Work to do: Can you copy out the data exactly? Leave the images out.

Data section:
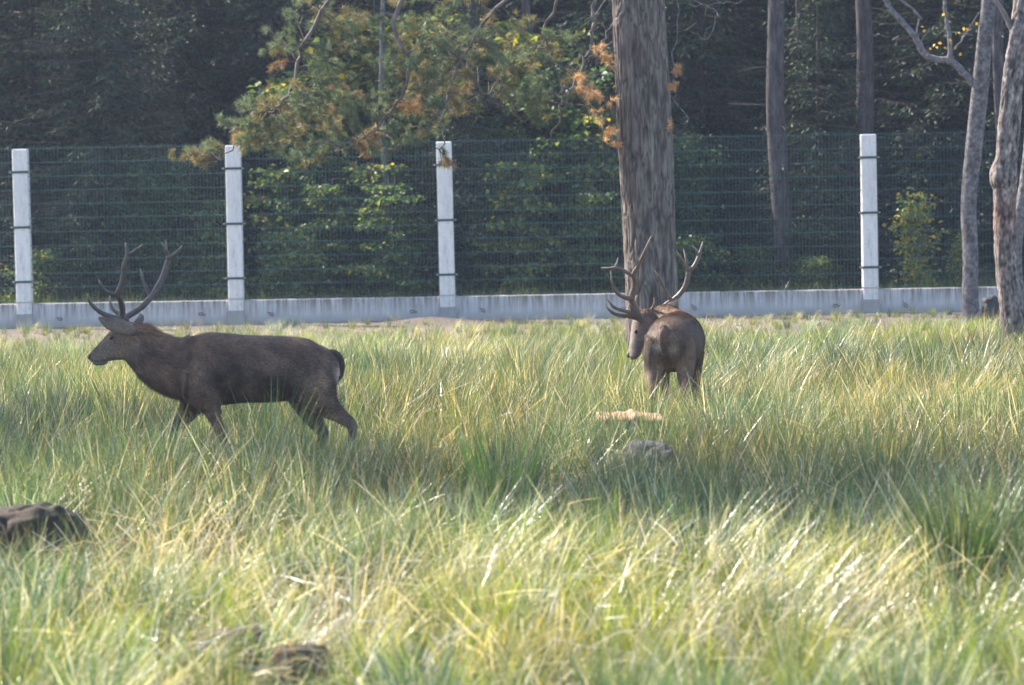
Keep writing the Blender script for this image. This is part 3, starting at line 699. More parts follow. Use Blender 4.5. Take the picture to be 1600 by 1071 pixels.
def color_body(me, fn):
    n_ = len(me.vertices); V = np.zeros(n_*3, np.float32); me.vertices.foreach_get('co', V); V = V.reshape(-1, 3)
    c = np.ones((n_, 4), np.float32); c[:, :3] = fn(V)
    a = me.color_attributes.new('tint', 'FLOAT_COLOR', 'POINT'); a.data.foreach_set('color', c.ravel()); return V
def fur(me, N, flow, fn, L=(.018, .035), lenfn=None, lift=.28):
    me.calc_loop_triangles(); nt_ = len(me.loop_triangles); T = np.zeros(nt_*3, np.int32); me.loop_triangles.foreach_get('vertices', T); T = T.reshape(-1, 3)
    V = np.zeros(len(me.vertices)*3, np.float32); me.vertices.foreach_get('co', V); V = V.reshape(-1, 3).astype(float)
    A, B, C = V[T[:, 0]], V[T[:, 1]], V[T[:, 2]]; cr = np.cross(B-A, C-A); ar = np.linalg.norm(cr, axis=1); nn = cr/(ar[:, None]+1e-12)
    k = rng.choice(nt_, N, p=ar/ar.sum()); u, v = rng.random(N), rng.random(N); s_ = u+v > 1; u[s_] = 1-u[s_]; v[s_] = 1-v[s_]
    p = A[k]+(B[k]-A[k])*u[:, None]+(C[k]-A[k])*v[:, None]; nr = nn[k]
    f = flow(p)+rng.normal(size=(N, 3))*.22; f -= nr*(f*nr).sum(1)[:, None]; f /= np.linalg.norm(f, axis=1)[:, None]+1e-9
    d = f+nr*(lift+.7*lift*rng.random((N, 1))); d /= np.linalg.norm(d, axis=1)[:, None]
    le = (L[0]+(L[1]-L[0])*rng.random(N))
    if lenfn is not None: le = le*lenfn(p)
    s = np.cross(nr, f); w_ = (.0028+.0020*rng.random(N))[:, None]
    V3 = np.stack([p-s*w_-nr*.002, p+s*w_-nr*.002, p+d*le[:, None]], 1).reshape(-1, 3)
    c = fn(p)*(.45+1.15*rng.random((N, 1))); return mesh('coat', V3, np.arange(N*3).reshape(-1, 3), np.repeat(c, 3, 0))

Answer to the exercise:
Keep writing the Blender script for this image. This is part 3, starting at line 699. More parts follow. Use Blender 4.5. Take the picture to be 1600 by 1071 pixels.
def color_body(me, fn):
    n_ = len(me.vertices); V = np.zeros(n_*3, np.float32); me.vertices.foreach_get('co', V); V = V.reshape(-1, 3)
    c = np.ones((n_, 4), np.float32); c[:, :3] = fn(V)
    a = me.color_attributes.new('tint', 'FLOAT_COLOR', 'POINT'); a.data.foreach_set('color', c.ravel()); return V
def fur(me, N, flow, fn, L=(.018, .035), lenfn=None, lift=.28):
    me.calc_loop_triangles(); nt_ = len(me.loop_triangles); T = np.zeros(nt_*3, np.int32); me.loop_triangles.foreach_get('vertices', T); T = T.reshape(-1, 3)
    V = np.zeros(len(me.vertices)*3, np.float32); me.vertices.foreach_get('co', V); V = V.reshape(-1, 3).astype(float)
    A, B, C = V[T[:, 0]], V[T[:, 1]], V[T[:, 2]]; cr = np.cross(B-A, C-A); ar = np.linalg.norm(cr, axis=1); nn = cr/(ar[:, None]+1e-12)
    k = rng.choice(nt_, N, p=ar/ar.sum()); u, v = rng.random(N), rng.random(N); s_ = u+v > 1; u[s_] = 1-u[s_]; v[s_] = 1-v[s_]
    p = A[k]+(B[k]-A[k])*u[:, None]+(C[k]-A[k])*v[:, None]; nr = nn[k]
    f = flow(p)+rng.normal(size=(N, 3))*.22; f -= nr*(f*nr).sum(1)[:, None]; f /= np.linalg.norm(f, axis=1)[:, None]+1e-9
    d = f+nr*(lift+.7*lift*rng.random((N, 1))); d /= np.linalg.norm(d, axis=1)[:, None]
    le = (L[0]+(L[1]-L[0])*rng.random(N))
    if lenfn is not None: le = le*lenfn(p)
    s = np.cross(nr, f); w_ = (.0028+.0020*rng.random(N))[:, None]
    V3 = np.stack([p-s*w_-nr*.002, p+s*w_-nr*.002, p+d*le[:, None]], 1).reshape(-1, 3)
    c = fn(p)*(.45+1.15*rng.random((N, 1))); return mesh('coat', V3, np.arange(N*3).reshape(-1, 3), np.repeat(c, 3, 0))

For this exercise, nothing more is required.